When it was his turn, Carvin, one of the lawyers who argued before the Florida Supreme Court on behalf of George W. Bush in the 2000 election Florida recount controversy, delivered a rapid-fire commentary on such criticism of the Citizens United decision.

Carvin started out by telling the committee that he found the controversy about the decision “quite puzzling” because the decision simply reaffirmed a core principle of the First Amendment, that Congress can’t ban political speech. And “obviously,” banning spending on speech is the same thing as banning speech, he said.

“Telling the Washington Post that they can’t spend money to endorse Barack Obama is no different than telling the Washington Post they can’t endorse Barack Obama,” Carvin said. Later, he added, “Surely no one thinks you could pass a law prohibiting MSNBC from endorsing Barack Obama, even though it used to be owned by General Electric and it’s still a corporation.”

So everyone thinks some corporations have free speech rights, Carvin said — but someone needs to explain why other corporations have become “the red-headed stepchild of the Constitution that is unable to speak.”

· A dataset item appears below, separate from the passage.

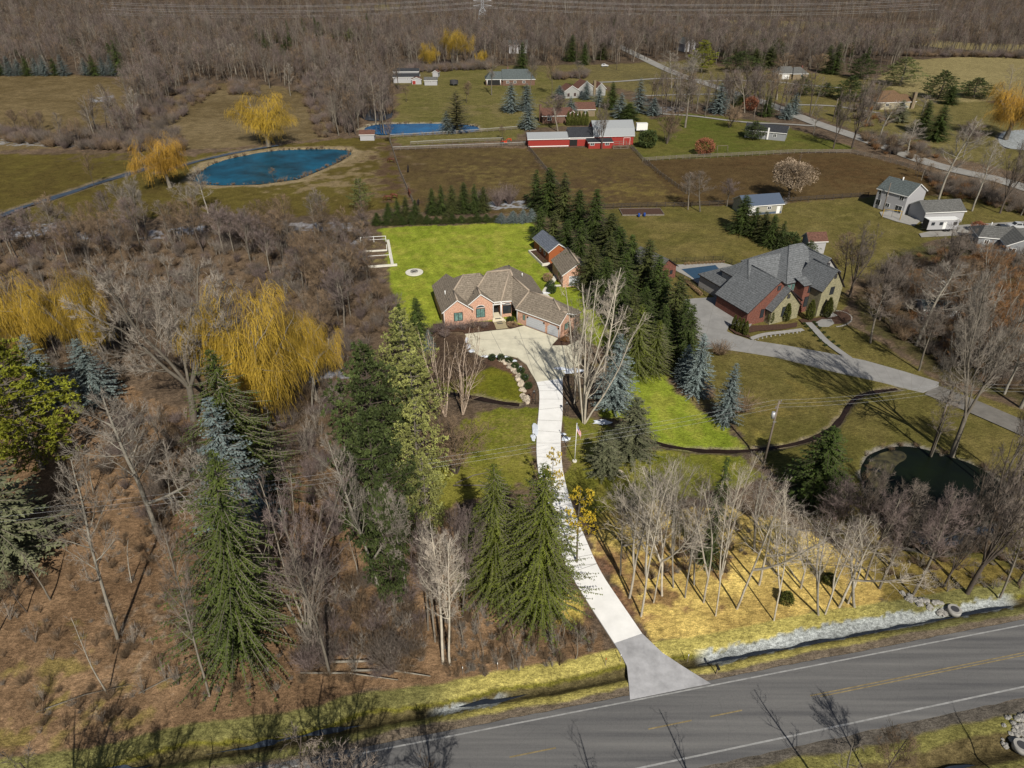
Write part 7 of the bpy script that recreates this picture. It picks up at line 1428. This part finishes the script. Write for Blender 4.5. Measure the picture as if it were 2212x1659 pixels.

Carvin said the argument generally goes that corporations have too much money, and too much money gives them too much speech. But he said the notion that corporations are drowning out political speech is “completely unsubstantiated rhetorical nonsense.” He referenced testimony about the Supreme Court decision in June to strike down Montana’s efforts to limit campaign contributions, a decision bound by the Citizens United decision from 2010.

Quite right. Which is why the Court got Citizens United exactly right. Kudos to Mr. Carvin.